## The problem:
Your task is to gather the lines below that hold the string "objects".

# Start of Collected data

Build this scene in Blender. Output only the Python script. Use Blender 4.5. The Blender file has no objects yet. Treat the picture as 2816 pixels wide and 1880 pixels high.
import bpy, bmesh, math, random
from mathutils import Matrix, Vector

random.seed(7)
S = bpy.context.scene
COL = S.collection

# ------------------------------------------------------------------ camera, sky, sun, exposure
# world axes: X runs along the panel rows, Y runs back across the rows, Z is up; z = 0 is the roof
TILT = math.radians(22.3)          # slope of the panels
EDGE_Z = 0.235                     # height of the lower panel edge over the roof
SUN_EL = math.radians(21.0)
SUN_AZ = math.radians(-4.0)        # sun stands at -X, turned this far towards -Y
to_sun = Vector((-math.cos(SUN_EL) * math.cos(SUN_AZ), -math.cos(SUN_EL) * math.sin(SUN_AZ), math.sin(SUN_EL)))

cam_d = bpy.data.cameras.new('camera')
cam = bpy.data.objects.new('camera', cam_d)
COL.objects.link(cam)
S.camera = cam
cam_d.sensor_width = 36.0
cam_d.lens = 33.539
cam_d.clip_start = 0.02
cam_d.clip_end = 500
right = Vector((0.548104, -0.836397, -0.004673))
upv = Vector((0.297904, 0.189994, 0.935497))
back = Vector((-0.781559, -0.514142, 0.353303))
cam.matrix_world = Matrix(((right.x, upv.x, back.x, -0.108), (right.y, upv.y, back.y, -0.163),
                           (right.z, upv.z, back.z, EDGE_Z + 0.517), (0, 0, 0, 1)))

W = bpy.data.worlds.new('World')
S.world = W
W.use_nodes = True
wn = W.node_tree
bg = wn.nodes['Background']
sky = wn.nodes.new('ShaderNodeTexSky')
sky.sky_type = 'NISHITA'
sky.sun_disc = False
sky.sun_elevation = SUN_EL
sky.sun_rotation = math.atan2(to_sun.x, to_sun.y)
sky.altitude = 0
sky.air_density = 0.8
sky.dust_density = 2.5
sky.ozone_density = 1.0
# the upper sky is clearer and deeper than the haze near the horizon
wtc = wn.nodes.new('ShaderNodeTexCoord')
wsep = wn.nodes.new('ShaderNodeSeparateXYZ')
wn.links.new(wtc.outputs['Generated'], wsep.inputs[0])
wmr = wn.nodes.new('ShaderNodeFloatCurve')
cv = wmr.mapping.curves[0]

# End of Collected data

## Response:
Build this scene in Blender. Output only the Python script. Use Blender 4.5. The Blender file has no objects yet. Treat the picture as 2816 pixels wide and 1880 pixels high.
cam = bpy.data.objects.new('camera', cam_d)
COL.objects.link(cam)